Unit 6: Modern Jazz post 1950
 

Ensemble:

The core performance opportunity at the Institute is the ensemble, in which students are given the opportunity to develop their individual and collective skills . This is an exciting and challenging weekly class with rehearsals, to develop a 20 minute set per semester for public performance. Ensembles typically contains a line up of bass, drums/percussion, guitar, voice, keyboard and woodwind/brass.

Foundation and Critical Studies:

All students undertake academic studies at the Australian Institute of Music. These units are comprised of Foundation Studies in theory, history and aural, and Critical Studies that provide an in-depth study or major musical periods and styles.

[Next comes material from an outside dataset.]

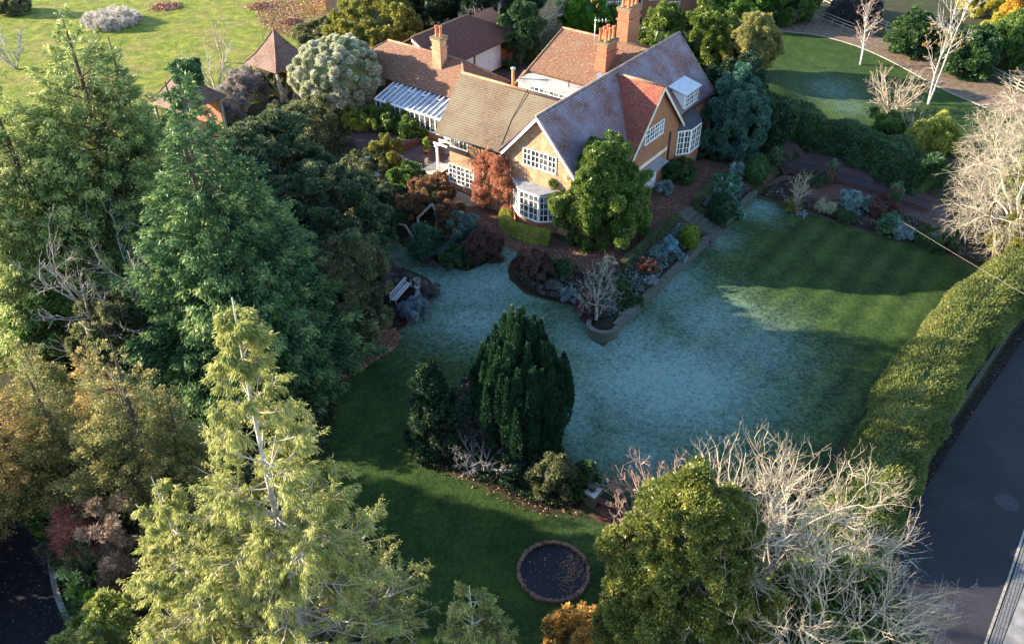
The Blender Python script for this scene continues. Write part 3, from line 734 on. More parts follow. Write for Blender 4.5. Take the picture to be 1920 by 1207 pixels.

Students can elect to study a range of subjects to suit their personal interests and shape their career path – these subjects include Audio, Music Theatre, Film Music, World Music and follow classical history and theory as part of their Critical Studies.

Associated Studies:

Associated Studies are elective units that supplement the education of the Contemporary student at the Australian Institute of Music. Students elect two Associated Studies every semester. Popular Associated Studies include Digital Technology, Keyboard Skills, Guitar Skills, Songwriting, Arranging and Arts/Law

Core Studies:

Ensemble - Through a range of instrument combinations and music styles including rock, blues, jazz, swing, reggae, and Latin, students develop skills in improvisation, transcription, transposition, interpretation, notation, band leading, accompaniment and rehearsal techniques.

Music History - Students undertake a two-trimester overview of the development of the history of music in Western civilisation from the beginning of Christianity to the present day. Attention is then given to the contribution of music to the total dramatic entity that is opera over its 400-year history and to the 100 years of film. Students also examine and compare various significant aspects of 20th-century music drawn from both the ‘classical’ and ‘contemporary’ streams. In the final trimester, classical students will study chamber music from its beginning to the present day, while contemporary students examine the styles, performers and composers in 20th-century popular music.

Theory -
Students undertake a comprehensive grounding through the revision of basic principles and an introduction of the main elements of classical and contemporary music theory. This includes: modes, voice leading, jazz chords, inversions, guide tones, pentatonic and blues scales, chordal pluralities, and dominant 7th and extended chords. Further studies are done in more developed aspects of classical theory, including: harmonisation, two-part inventions, chromaticism, tonicisation, chordal techniques, non-functional harmony and atonal music. 

Aural - 
Students develop the aural skills essential for professional musicians based on a program of rhythm, interval, melodic, tetrachord and 12-tone row dictation; chord, scale and mode recognition; and the development of relative pitch. 

Research - 
Students are introduced to the processes of research methodology and, through individual research purposes, identify techniques and procedures used to investigate and document strategies, and provide information relevant to the presentation of a research paper.

Undergraduate Awards:
Diploma of Music
Advanced Diploma of Music
Bachelor of Music
Bachelor of Music, Honours

Post Graduate Awards:
Graduate Certificate of Music
Graduate Diploma of Music
Master of Music

Instruments Available in the Contemporary Department:

Vocal, Guitar, Bass, Drum, Keyboard, Percussion, Saxaphone, Brass, Woodwind and Strings.